Araştırmada 10 büyük meta analiz tekniği -araştırmaların karşılaştırılarak yeniden analiz edilmesi- kullanılarak sonuçlara ulaşıldı.
Ayrıntılar
Araştırmaya göre; belirsizlikten kaçınma ve korku, muhafazakarları değişime karşı çıkmaya ve sonuça “statükocu”olmaya yöneltiyor. Aynı şekilde korku yönetimi muhafazakarları “herkesten tehdit gelebilir” düşüncesine yönetiyor. Örneğin; ABD’de 11 Eylül terör olaylarından sonra bazı Amerikalıların yabancılara karşı sergiledikleri düşmanlık bunun bir belirtisi olarak yorumlanıyor. Aynı şekilde değişime de karşı çıkma olarak belirleniyor.
Korku ve tehdit altında olduğunu hissetme muhafazakarlığın ikinci niteliğini ortaya çıkarıyor ve “eşitsizliğe destek verme, eşitsizliği hoş görü ile karşılama” görüşünün ortaya çıkmasına neden oluyor. Tıpkı Hindistan'daki kast sistemini veya Güney Afrika'daki ırk ayırımcılığının desteklenmesinde olduğu gibi. Çok değişik muhafazakar insan değişime karşı çıktıkları gibi, eşitsizliği de onaylarlar.
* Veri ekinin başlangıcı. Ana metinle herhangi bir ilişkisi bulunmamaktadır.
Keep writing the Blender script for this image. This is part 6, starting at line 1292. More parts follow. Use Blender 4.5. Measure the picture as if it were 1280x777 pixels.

Örneğin; Hitler, Musssolini ve eski ABD Başkanı Ronald Reagan kişi olarak birer muhafazakardı, fakat hepsi de sağcı muhafazakar politikacı olarak “idealize edilmiş bir geçmişe dönmek” amacındaydılar. Araştırmacılara göre, tıpkı tüm inanç sistemlerinde olduğu gibi, muhafazakarlık da bazı psikolojik ihtiyaca yanıt veriyor fakat yanlış, akıl dışı veya prensipsizlik anlamına da gelmeyebiliyor”.
Belirsizlikten korku muhafazakarları bilinen, alışılmış, klişeleşmiş ve kalıplaşmış görüşlere bel bağlayıp, basit çözümler aramaya sevk ediyor. Bunalım veya olası bunalım dönemlerinde muhafazakar popülizmin (avamcılık) görüşlerin seçmenlere değişik psikolojik nedenlerle solcu popülizmden daha ilginç geldiğini de belirten araştırmacılar ilginç bir saptamada bulunuyorlar. Onlara göre Stalin, Kruşçev veya Castro gibi değişim yanlısı sol kanat siyasetçileri iktidara geldikten sonra, eşitlik iddiasıyla değişime karşı çıktılar. Örneğin, Stalin giderek eski sistemi korumaya çalışan bir çeşit ”muhafazakar” haline geldi.
Muhafazakarlar kendi durumlarını açıklamak için karmaşık entelektüel tartışmalar yerine, olaylara daha basit açıdan bakarak, olayları siyah ve beyaz mantığı ile açıklıyorlar. Örneğin; ABD başkanı George Bush 2001 yılında İtalya’ya yaptığı bir gezide dünya liderlerine kendi görüşünü şöyle açıkladı: “Neye inandığımı biliyorum ve biliyorum ki, inandığım doğrudur”. George Bush bir İngiliz gazeteciye de ”Benim işim nüanslarla uğraşmak değildir” derken muhafazakar görüşün açıklamasını da yapıyor ve ayrıntılar yerine kendi basit, siyah beyaz ve hatalarla dolu mantığını tekrarlıyordu. Nitekim Irak ve Afganistan'da yapılan hataların sonunda bu ülkelerde bütünlüğü bozmuş ve çözümü olmaksız sorunlar yaratmıştır.
Bu tanımlamalardan yola çıkarak ,Türkiye'de sadece muhafazakar grubun değil aynı zamanda kendilerini liberal gören bazı kişi ve kurumların evrensel tanımlamada hangi yerde durduklarını ve hangi tür siyasal yapılara destek verdiklerini de sorgulamaları gerekir. Hele bunların teokratları, demokrat sanma hataları affedilecek türden değildir.